Predictably, the agreements were attacked by far-Left greens for not going far enough fast enough, many of whom were out in force at Cancun, serving as a foil to make the delegates appear as "capitalist" stooges by comparison. However, critics on the Right noted that even though the summit did not accomplish what the protestors and even the summit's most ambitious advocates had hoped, the agreements are far from being the harmless documents described in most media accounts.

"Notwithstanding the carefully orchestrated propaganda to the effect that nothing much will be decided at the UN climate conference here in Cancun, the decisions to be made here this week signal nothing less than the abdication of the West," declared science-policy expert Lord Monckton after reading one of the draft documents. "The governing class in what was once proudly known as the Free World is silently, casually letting go of liberty, prosperity, and even democracy itself," he added. "No one in the mainstream media will tell you this, not so much because they do not see as because they do not bloody care."

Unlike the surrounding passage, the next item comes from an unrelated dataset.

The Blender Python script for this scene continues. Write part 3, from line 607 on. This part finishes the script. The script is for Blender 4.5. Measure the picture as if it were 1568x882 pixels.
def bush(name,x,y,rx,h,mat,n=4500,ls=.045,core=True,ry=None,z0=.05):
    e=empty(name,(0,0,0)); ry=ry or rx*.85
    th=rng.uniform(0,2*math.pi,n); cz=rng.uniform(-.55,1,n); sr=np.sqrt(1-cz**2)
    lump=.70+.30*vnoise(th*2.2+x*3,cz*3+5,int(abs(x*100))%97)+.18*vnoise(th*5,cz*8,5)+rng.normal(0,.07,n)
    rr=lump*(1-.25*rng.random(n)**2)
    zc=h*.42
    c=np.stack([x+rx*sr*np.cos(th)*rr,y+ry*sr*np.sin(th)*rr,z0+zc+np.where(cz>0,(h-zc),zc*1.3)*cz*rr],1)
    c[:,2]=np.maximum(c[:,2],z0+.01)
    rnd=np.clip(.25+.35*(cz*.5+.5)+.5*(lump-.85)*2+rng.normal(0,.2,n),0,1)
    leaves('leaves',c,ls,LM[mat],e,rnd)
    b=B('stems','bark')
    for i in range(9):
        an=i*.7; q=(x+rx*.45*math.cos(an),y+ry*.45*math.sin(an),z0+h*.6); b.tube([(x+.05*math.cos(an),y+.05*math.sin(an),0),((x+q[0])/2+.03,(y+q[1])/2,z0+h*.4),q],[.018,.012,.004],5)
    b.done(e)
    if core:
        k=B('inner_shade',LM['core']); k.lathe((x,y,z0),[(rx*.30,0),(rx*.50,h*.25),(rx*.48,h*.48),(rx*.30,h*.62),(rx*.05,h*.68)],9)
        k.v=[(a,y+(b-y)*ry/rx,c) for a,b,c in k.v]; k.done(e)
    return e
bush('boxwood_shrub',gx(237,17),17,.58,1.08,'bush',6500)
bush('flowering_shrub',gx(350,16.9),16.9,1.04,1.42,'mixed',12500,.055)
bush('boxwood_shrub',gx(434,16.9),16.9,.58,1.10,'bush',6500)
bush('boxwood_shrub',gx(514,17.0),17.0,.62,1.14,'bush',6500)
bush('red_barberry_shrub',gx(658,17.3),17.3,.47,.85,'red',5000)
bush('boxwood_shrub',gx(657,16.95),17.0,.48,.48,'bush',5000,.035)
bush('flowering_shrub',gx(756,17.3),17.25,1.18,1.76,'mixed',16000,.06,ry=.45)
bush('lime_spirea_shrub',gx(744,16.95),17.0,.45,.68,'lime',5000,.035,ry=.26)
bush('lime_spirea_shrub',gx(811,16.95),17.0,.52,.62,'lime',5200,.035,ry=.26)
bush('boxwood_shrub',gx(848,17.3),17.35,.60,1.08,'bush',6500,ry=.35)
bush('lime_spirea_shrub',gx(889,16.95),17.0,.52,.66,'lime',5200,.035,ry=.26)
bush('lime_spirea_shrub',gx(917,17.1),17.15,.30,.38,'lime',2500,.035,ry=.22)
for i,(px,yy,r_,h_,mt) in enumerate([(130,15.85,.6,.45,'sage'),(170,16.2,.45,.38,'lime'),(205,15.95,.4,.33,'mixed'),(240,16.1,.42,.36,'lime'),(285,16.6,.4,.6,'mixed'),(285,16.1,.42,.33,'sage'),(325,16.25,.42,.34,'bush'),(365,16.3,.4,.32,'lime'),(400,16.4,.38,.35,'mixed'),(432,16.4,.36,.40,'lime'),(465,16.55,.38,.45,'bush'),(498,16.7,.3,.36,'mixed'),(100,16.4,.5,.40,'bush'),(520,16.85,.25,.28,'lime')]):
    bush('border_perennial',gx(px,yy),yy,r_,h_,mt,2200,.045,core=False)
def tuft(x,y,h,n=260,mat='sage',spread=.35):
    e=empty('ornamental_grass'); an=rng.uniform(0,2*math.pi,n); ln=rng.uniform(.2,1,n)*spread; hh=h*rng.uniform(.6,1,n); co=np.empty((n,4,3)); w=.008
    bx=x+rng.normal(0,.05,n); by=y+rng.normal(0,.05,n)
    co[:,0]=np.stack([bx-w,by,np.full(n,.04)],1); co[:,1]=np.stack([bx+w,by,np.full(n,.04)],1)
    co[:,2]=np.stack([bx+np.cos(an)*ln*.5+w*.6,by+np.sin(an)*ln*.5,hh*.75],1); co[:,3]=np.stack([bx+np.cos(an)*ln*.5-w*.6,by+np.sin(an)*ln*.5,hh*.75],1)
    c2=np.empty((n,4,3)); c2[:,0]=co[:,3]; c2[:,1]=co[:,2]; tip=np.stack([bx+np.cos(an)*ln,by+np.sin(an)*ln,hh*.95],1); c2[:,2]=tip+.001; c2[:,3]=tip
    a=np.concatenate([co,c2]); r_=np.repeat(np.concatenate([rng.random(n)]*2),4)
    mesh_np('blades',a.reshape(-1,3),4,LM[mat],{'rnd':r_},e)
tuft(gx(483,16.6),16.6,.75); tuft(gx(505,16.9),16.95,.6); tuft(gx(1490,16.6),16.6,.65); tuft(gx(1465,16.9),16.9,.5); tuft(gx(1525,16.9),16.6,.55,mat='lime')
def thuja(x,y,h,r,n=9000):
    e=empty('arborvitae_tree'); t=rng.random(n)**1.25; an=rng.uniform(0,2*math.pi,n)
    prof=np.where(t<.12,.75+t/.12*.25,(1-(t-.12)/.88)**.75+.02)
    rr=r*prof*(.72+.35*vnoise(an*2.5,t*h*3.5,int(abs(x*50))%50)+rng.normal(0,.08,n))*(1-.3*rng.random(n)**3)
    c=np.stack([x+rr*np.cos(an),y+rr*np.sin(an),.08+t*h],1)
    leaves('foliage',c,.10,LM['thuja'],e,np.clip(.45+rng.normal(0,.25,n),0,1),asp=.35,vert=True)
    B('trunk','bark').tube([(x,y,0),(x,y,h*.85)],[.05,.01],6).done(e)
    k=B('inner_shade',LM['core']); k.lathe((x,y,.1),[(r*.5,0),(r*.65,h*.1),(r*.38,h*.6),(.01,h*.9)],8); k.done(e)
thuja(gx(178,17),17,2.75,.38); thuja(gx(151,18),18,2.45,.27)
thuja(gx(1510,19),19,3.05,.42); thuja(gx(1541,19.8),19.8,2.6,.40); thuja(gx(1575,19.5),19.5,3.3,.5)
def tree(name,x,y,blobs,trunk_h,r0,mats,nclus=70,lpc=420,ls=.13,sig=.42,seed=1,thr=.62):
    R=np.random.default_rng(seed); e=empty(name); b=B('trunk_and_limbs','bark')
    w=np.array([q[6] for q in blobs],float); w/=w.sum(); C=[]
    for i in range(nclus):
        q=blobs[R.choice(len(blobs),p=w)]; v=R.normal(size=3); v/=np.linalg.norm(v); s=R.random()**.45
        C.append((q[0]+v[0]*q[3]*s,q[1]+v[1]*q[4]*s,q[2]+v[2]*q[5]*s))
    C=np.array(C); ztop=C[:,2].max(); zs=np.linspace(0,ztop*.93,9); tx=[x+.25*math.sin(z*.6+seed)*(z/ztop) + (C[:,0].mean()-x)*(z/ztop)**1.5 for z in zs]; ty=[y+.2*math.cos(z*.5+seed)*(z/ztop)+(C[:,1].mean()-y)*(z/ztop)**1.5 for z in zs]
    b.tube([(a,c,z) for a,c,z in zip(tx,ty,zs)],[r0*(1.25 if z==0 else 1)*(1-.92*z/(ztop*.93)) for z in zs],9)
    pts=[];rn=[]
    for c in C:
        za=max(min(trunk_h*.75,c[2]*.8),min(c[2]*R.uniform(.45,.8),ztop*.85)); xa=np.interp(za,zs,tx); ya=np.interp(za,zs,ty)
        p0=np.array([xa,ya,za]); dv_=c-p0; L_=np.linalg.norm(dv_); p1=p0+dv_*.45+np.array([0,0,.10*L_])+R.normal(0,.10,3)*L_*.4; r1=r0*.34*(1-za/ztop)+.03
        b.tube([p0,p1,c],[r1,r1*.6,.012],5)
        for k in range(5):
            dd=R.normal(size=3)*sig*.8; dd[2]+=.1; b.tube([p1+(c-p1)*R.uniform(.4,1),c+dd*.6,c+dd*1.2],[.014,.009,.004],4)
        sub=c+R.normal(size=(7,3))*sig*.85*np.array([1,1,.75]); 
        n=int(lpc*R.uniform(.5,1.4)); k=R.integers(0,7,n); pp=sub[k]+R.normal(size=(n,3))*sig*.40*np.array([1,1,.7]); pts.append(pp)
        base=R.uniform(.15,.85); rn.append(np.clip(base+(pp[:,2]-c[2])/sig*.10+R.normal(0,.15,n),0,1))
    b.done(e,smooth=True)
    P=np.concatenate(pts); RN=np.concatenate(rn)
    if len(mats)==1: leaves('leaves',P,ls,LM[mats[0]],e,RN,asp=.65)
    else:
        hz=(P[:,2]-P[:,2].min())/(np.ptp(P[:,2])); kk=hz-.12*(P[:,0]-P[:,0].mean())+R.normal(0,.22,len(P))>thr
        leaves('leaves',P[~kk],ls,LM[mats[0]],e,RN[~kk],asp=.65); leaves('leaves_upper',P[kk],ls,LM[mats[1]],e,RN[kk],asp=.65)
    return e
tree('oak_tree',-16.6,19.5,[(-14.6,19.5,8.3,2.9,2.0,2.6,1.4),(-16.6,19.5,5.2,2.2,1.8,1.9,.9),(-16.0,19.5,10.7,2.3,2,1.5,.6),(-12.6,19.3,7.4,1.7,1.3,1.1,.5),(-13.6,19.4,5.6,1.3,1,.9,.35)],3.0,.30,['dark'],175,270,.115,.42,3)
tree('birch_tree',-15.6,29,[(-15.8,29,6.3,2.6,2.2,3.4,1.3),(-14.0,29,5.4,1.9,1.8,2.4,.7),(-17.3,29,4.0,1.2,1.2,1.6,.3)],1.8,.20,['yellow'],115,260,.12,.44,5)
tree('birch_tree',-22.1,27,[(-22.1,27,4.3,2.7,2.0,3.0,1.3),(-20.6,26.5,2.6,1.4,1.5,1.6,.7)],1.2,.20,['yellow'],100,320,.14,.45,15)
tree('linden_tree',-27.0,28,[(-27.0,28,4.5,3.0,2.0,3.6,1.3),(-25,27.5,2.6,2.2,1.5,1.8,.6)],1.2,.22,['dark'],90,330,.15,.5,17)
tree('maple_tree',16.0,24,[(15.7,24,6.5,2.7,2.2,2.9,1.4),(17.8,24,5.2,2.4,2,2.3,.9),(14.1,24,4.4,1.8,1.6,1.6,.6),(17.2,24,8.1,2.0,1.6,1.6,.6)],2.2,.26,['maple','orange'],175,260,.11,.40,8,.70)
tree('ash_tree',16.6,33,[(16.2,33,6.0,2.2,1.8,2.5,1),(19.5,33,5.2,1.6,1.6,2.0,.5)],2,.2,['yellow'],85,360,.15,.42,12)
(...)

Cathie Adams, Sovereignty & Security chair for Eagle Forum and a correspondent at COP16 for IRN/USA Radio Network, has been attending UN summits since 1995. "The United Nations knows what they want and they put facilitators in place to accomplish their end goal," she told The NEW AMERICAN. "It really has never been a process of nations joining together. It's a process of nations submitting to an international authority." She said the finalized Cancun Agreements were "huge" for the UN. "What they came up with in the final draft was a process to begin the scheme where they're going to be able to have a global tax," she said, referring to a plan to have a UN body collect taxes on shipping and aviation to supposedly fund "climate" action. "It is incredulous for the UN to demand that a sovereign nation pass laws to fit the UN's political agenda, but that is essentially what they did," Adams noted. She also said 2012--the 20-year anniversary of the climate hysteria--will probably be the big date for a final, binding treaty.

The next COP climate summit is scheduled for early December 2011 in Durban, South Africa. And while some observers are already predicting the imminent collapse of the alarmist movement and ridiculing the scam in the world press, other analysts claim that the UN climate "monster" is still far from dead--especially with the tens of billions of dollars already invested in it.